Obama worsened the problem in Afghanistan, doubling-down on Bush’s nation-building objectives. In 2009, when ordering the Afghan surge, Obama said the mission had three objectives: “a military effort to create the conditions for a transition; a civilian surge that reinforces positive action; and an effective partnership with Pakistan.” The first order contained no militarily attainable tasks; the second two requirements weren’t military tasks at all.

Obama also sent the military to help depose Qadhafi in Libya in 2011 with no plan for what came next, and returned troops to Iraq in 2014 and to Syria in 2015, without any objectives beyond “helping” Iraq and the Syrian Democratic Forces. Trump followed suit by leaving troops in Iraq, Syria, and support for the Yemen war without providing any militarily attainable objectives.  The results for every one of these operations has been that the military was left merely conducting “tactical tasks” detached from strategy for producing a conclusive outcome.

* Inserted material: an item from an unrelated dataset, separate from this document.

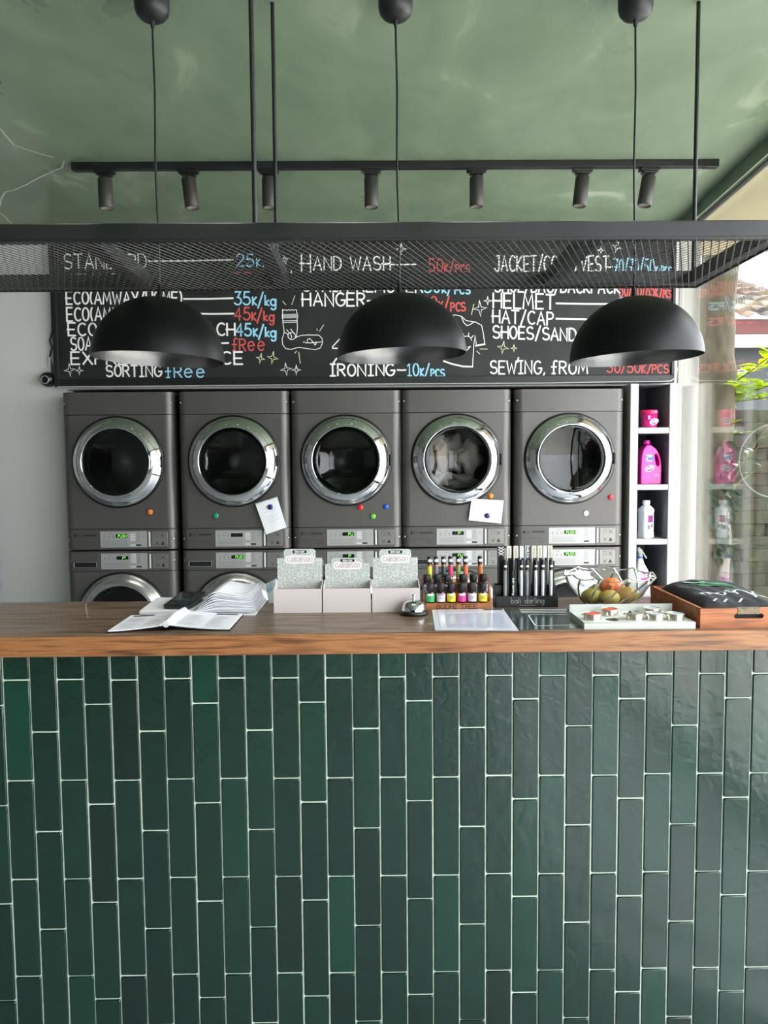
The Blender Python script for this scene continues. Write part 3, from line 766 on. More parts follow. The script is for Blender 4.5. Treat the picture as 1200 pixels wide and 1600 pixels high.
# left column
chalk('STANDARD', 100, 229, 420, 397, hw=.9); dash(232, 408, 364, 406, hw=1); price('25', '', 370, 411, 416, 397, 'blue', .9)
chalk('STANDARD WASH', 104, 330, 447, 429, hw=1.1); chalk([('35', 1, 0), ('K/Kg', SM, 0)], 366, 426, 447, 427, 'red')
chalk([('E', 1.05, -.03), ('CO(AMWAY/HOME)', 1, 0)], 104, 284, 475, 456, hw=1.35); dash(287, 467, 364, 466, hw=1.3); chalk([('35', 1, 0), ('K', .62, -.02), ('/', 1, -.15), ('k', .75, -.05), ('g', .95, -.1)], 367, 431, 476, 456, 'blue')
chalk([('E', 1.05, -.03), ('CO(AMWAY/HOME)', 1, 0)], 105, 284, 501, 481, hw=1.35); dash(300, 490, 365, 490, hw=1.3); chalk([('45', 1, 0), ('K', .62, -.02), ('/', 1, -.15), ('k', .75, -.05), ('g', .95, -.1)], 367, 428, 500, 481, 'red')
chalk([('E', 1.05, -.03), ('CO(AMWAY)+BLEACH', 1, 0)], 107, 367, 524, 505, hw=1.35); chalk([('45', 1, 0), ('K', .62, -.02), ('/', 1, -.15), ('k', .75, -.05), ('g', .95, -.1)], 369, 431, 525, 506, 'blue', 1.35)
chalk('SOAKING', 111, 186, 547, 527, hw=1.25); dash(300, 537, 357, 536, hw=1.3); chalk([('f', 1.1, 0), ('R', 1, 0), ('ee', 1.4, 0)], 363, 415, 548, 530, 'red', 1.1)
chalk('EXPRESS SERVICE', 112, 379, 569, 550, hw=1.35)
chalk('SORTING', 166, 252, 588, 571, hw=1.3); chalk([('f', 1.1, 0), ('R', 1, 0), ('ee', 1.4, 0)], 259, 321, 590, 573, 'blue', 1.1)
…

Our military has been almost uniformly successful at every tactical task it has undertaken since 1990 (with occasional botched night raids and errant missile/drone strikes that killed innocent civilians). The problem hasn’t been an inability of our military to succeed on the battlefield. Our problem has been that successive Administrations have improperly used the military in an attempt to produce the unattainable. Our leaders have given objectives to the military to solve political and societal problems that military power can’t fix.